WHAT THE TASK ASKS —
Select, from the data, each line where "scene" occurs.

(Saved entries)
____________

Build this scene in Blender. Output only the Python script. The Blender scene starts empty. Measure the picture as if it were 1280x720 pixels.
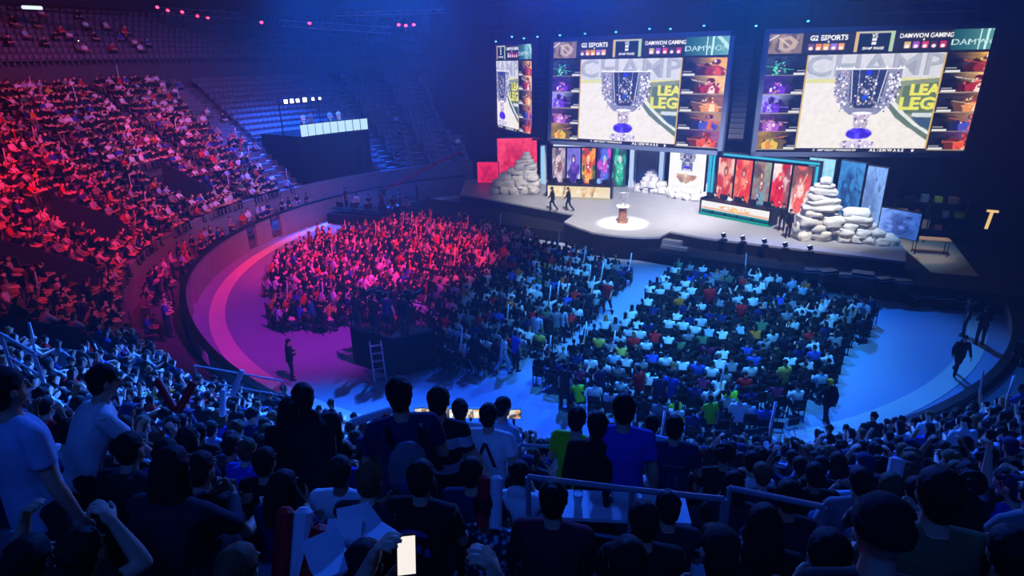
import bpy, math, random, colorsys
import numpy as np
from mathutils import Vector, Matrix, Euler
random.seed(7); RNG = np.random.default_rng(7)
SC = bpy.context.scene
COL = SC.collection
R_ = math.radians
# ------------------------------------------------------------------ camera model
FPX, PITCH, ROLL, CAMH = 768.0, R_(20.6), R_(-1.34), 11.9
CX, CY = 4.0, 37.0                      # centre of the round hall
_fw = np.array([0, math.cos(PITCH), -math.sin(PITCH)]); _u0 = np.array([0, math.sin(PITCH), math.cos(PITCH)]); _r0 = np.array([1., 0, 0])
_rt = math.cos(ROLL)*_r0 + math.sin(ROLL)*_u0; _up = -math.sin(ROLL)*_r0 + math.cos(ROLL)*_u0
CAM = np.array([0, 0, CAMH])
def ray(px, py): return _fw + _rt*(px-640)/FPX + _up*(360-py)/FPX
def at(px, py, z=0.0):
    d = ray(px, py); return CAM + d*(z-CAMH)/d[2]
def atY(px, py, Y):
    d = ray(px, py); return CAM + d*Y/d[1]
def proj(q):
    d = np.asarray(q, float) - CAM; z = d @ _fw
    return 640+FPX*(d @ _rt)/z, 360-FPX*(d @ _up)/z, z
def pol(R, th, z=0.0):
    return np.array([CX+R*math.cos(R_(th)), CY+R*math.sin(R_(th)), z])

# ------------------------------------------------------------------ materials
def s2l(c):
    c = np.asarray(c, float); return np.where(c <= .04045, c/12.92, ((c+.055)/1.055)**2.4)
MATS = {}
def mat(name, col, rough=.7, noise=.0, scale=4.0, metal=0.0, bump=0.0, spec=.3):
    if name in MATS: return MATS[name]
    m = bpy.data.materials.new(name); m.use_nodes = True; nt = m.node_tree
    b = nt.nodes['Principled BSDF']; b.inputs['Roughness'].default_value = rough; b.inputs['Metallic'].default_value = metal
    b.inputs['Specular IOR Level'].default_value = spec
    c = tuple(s2l(col))
    b.inputs['Base Color'].default_value = (*c, 1)
    if noise or bump:
        tc = nt.nodes.new('ShaderNodeTexCoord'); n = nt.nodes.new('ShaderNodeTexNoise'); n.inputs['Scale'].default_value = scale; n.inputs['Detail'].default_value = 5
        nt.links.new(tc.outputs['Object'], n.inputs['Vector'])
        if noise:
            r = nt.nodes.new('ShaderNodeMix'); r.data_type = 'RGBA'; r.inputs[6].default_value = (*[max(0, v*(1-noise)) for v in c], 1); r.inputs[7].default_value = (*[min(1, v*(1+noise)) for v in c], 1)
            nt.links.new(n.outputs['Fac'], r.inputs[0]); nt.links.new(r.outputs[2], b.inputs['Base Color'])
        if bump:
            bp = nt.nodes.new('ShaderNodeBump'); bp.inputs['Strength'].default_value = bump; nt.links.new(n.outputs['Fac'], bp.inputs['Height']); nt.links.new(bp.outputs['Normal'], b.inputs['Normal'])
    MATS[name] = m; return m
def emit(name, col, strength=1.0):
    if name in MATS: return MATS[name]
    m = bpy.data.materials.new(name); m.use_nodes = True; nt = m.node_tree; nt.nodes.clear()
    e = nt.nodes.new('ShaderNodeEmission'); o = nt.nodes.new('ShaderNodeOutputMaterial')
    e.inputs[0].default_value = (*s2l(col), 1); e.inputs[1].default_value = strength
    nt.links.new(e.outputs[0], o.inputs[0]); MATS[name] = m; return m
def attr_mat(name, rough=.8, strength=None, spec=.2):
    if name in MATS: return MATS[name]
    m = bpy.data.materials.new(name); m.use_nodes = True; nt = m.node_tree
    a = nt.nodes.new('ShaderNodeAttribute'); a.attribute_name = 'col'
    if strength is None:
        b = nt.nodes['Principled BSDF']; b.inputs['Roughness'].default_value = rough; b.inputs['Specular IOR Level'].default_value = spec
        nt.links.new(a.outputs['Color'], b.inputs['Base Color'])
    else:
        nt.nodes.clear(); a = nt.nodes.new('ShaderNodeAttribute'); a.attribute_name = 'col'
        e = nt.nodes.new('ShaderNodeEmission'); e.inputs[1].default_value = strength; o = nt.nodes.new('ShaderNodeOutputMaterial')
        nt.links.new(a.outputs['Color'], e.inputs[0]); nt.links.new(e.outputs[0], o.inputs[0])
    MATS[name] = m; return m

# ------------------------------------------------------------------ mesh collecting
class MB:
    def __init__(s): s.v = []; s.f = []; s.m = []; s.mi = 0
    def add(s, vs, fs):
        b = len(s.v); s.v.extend([tuple(map(float, p)) for p in vs]); s.f.extend([tuple(b+i for i in f) for f in fs]); s.m.extend([s.mi]*len(fs)); return s
    def box(s, c, size, rz=0.0, M=None):
        x, y, z = size[0]/2, size[1]/2, size[2]/2
        vs = [Vector((a, b_, d)) for d in (-z, z) for a, b_ in ((-x, -y), (x, -y), (x, y), (-x, y))]
        T = M if M is not None else Matrix.Rotation(rz, 3, 'Z')
        return s.add([T @ p + Vector(c) for p in vs], [(3, 2, 1, 0), (4, 5, 6, 7), (0, 1, 5, 4), (1, 2, 6, 5), (2, 3, 7, 6), (3, 0, 4, 7)])
    def tube(s, p0, p1, r0, r1=None, n=8):
        r1 = r0 if r1 is None else r1; p0 = Vector(p0); p1 = Vector(p1); d = (p1-p0).normalized()
        a = d.orthogonal().normalized(); b = d.cross(a)
        vs = [p + (a*math.cos(t)+b*math.sin(t))*r for p, r in ((p0, r0), (p1, r1)) for t in [2*math.pi*i/n for i in range(n)]]
        fs = [(i, (i+1) % n, n+(i+1) % n, n+i) for i in range(n)] + [tuple(range(n-1, -1, -1)), tuple(range(n, 2*n))]
        return s.add(vs, fs)
    def bar(s, p0, p1, w, h=None):
        h = h or w; p0 = Vector(p0); p1 = Vector(p1); d = p1-p0; L = d.length; q = d.to_track_quat('X', 'Z').to_matrix()
        return s.box((p0+p1)/2, (L, w, h), M=q)
    def path(s, pts, r, n=6):
        for a, b in zip(pts, pts[1:]): s.tube(a, b, r, n=n)
        return s
    def lathe(s, prof, c=(0, 0, 0), n=20):
        vs = [(c[0]+r*math.cos(2*math.pi*i/n), c[1]+r*math.sin(2*math.pi*i/n), c[2]+z) for r, z in prof for i in range(n)]
        fs = [(k*n+i, k*n+(i+1) % n, (k+1)*n+(i+1) % n, (k+1)*n+i) for k in range(len(prof)-1) for i in range(n)]
        fs += [tuple(range(n-1, -1, -1)), tuple((len(prof)-1)*n+i for i in range(n))]
        return s.add(vs, fs)
    def prism(s, poly, z0, z1):
        n = len(poly); vs = [(p[0], p[1], z0) for p in poly] + [(p[0], p[1], z1) for p in poly]
        return s.add(vs, [tuple(range(n-1, -1, -1)), tuple(range(n, 2*n))] + [(i, (i+1) % n, n+(i+1) % n, n+i) for i in range(n)])
    def mesh(s, name, m, smooth=False):
        me = bpy.data.meshes.new(name); me.from_pydata(s.v, [], s.f)
        for x in (m if isinstance(m, (list, tuple)) else [m]): me.materials.append(x)
        if isinstance(m, (list, tuple)): me.polygons.foreach_set('material_index', s.m)
        if smooth: me.polygons.foreach_set('use_smooth', [True]*len(me.polygons))
        me.update(); return me
    def build(s, name, m, parent=None, smooth=False, bevel=0.0, **kw):
        o = link(name, s.mesh(name, m, smooth), parent)
        if bevel:
            b = o.modifiers.new('bevel', 'BEVEL'); b.width = bevel; b.segments = 2; b.limit_method = 'ANGLE'
        return tag(o, **kw)
def link(name, data, parent=None):
    o = bpy.data.objects.new(name, data); COL.objects.link(o)
    if parent is not None: o.parent = parent
    return o
def tag(o, label=None, cat=None, group=None, kind=None):
    if label: o['label'] = label
    if cat: o['category'] = cat
    if group: o['group'] = group
    if kind: o['kind'] = kind
    return o
def thing(name, label, cat, loc=(0, 0, 0), rz=0.0, group=None):
    o = link(name, None); o.location = loc; o.rotation_euler = (0, 0, rz); o.empty_display_size = .2
    return tag(o, label, cat, group)
def copy_tree(o, parent=None):
    c = o.copy(); COL.objects.link(c)
    if parent is not None: c.parent = parent
    for ch in [x for x in bpy.data.objects if x.parent == o]: copy_tree(ch, c)
    return c
FONT_CACHE = {}
def text_mesh(txt, size, xs=1.0, weight=0.0):
    """flat letters as a mesh, centred on the origin in the XZ plane, facing -Y"""
    cu = bpy.data.curves.new('letters', 'FONT'); cu.body = txt; cu.size = size; cu.align_x = 'CENTER'; cu.align_y = 'CENTER'; cu.offset = weight; cu.resolution_u = 2
    o = bpy.data.objects.new('letters', cu); COL.objects.link(o)
    dg = bpy.context.evaluated_depsgraph_get(); me = bpy.data.meshes.new_from_object(o.evaluated_get(dg))
    v = [(p.co.x*xs, 0.0, p.co.y) for p in me.vertices]; f = [tuple(p.vertices) for p in me.polygons]
    bpy.data.objects.remove(o); bpy.data.curves.remove(cu); bpy.data.meshes.remove(me)
    return v, f

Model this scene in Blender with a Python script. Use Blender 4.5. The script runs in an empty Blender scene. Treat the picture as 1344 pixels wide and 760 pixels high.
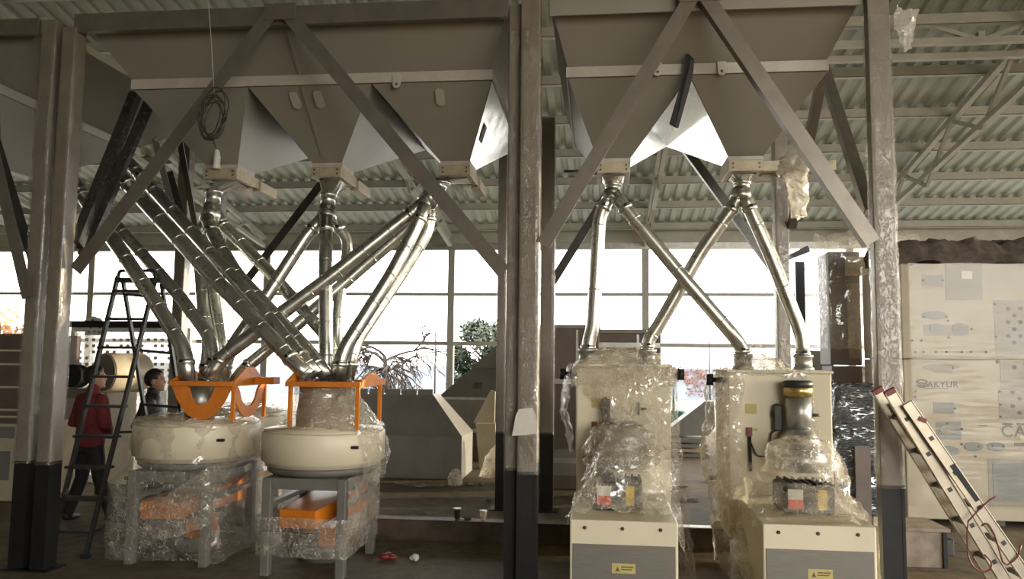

____________

FINISHED EXERCISE —
Build this scene in Blender. Output only the Python script. The Blender scene starts empty. Measure the picture as if it were 1280x720 pixels.
SC = bpy.context.scene
Model this scene in Blender with a Python script. Use Blender 4.5. The script runs in an empty Blender scene. Treat the picture as 1344 pixels wide and 760 pixels high.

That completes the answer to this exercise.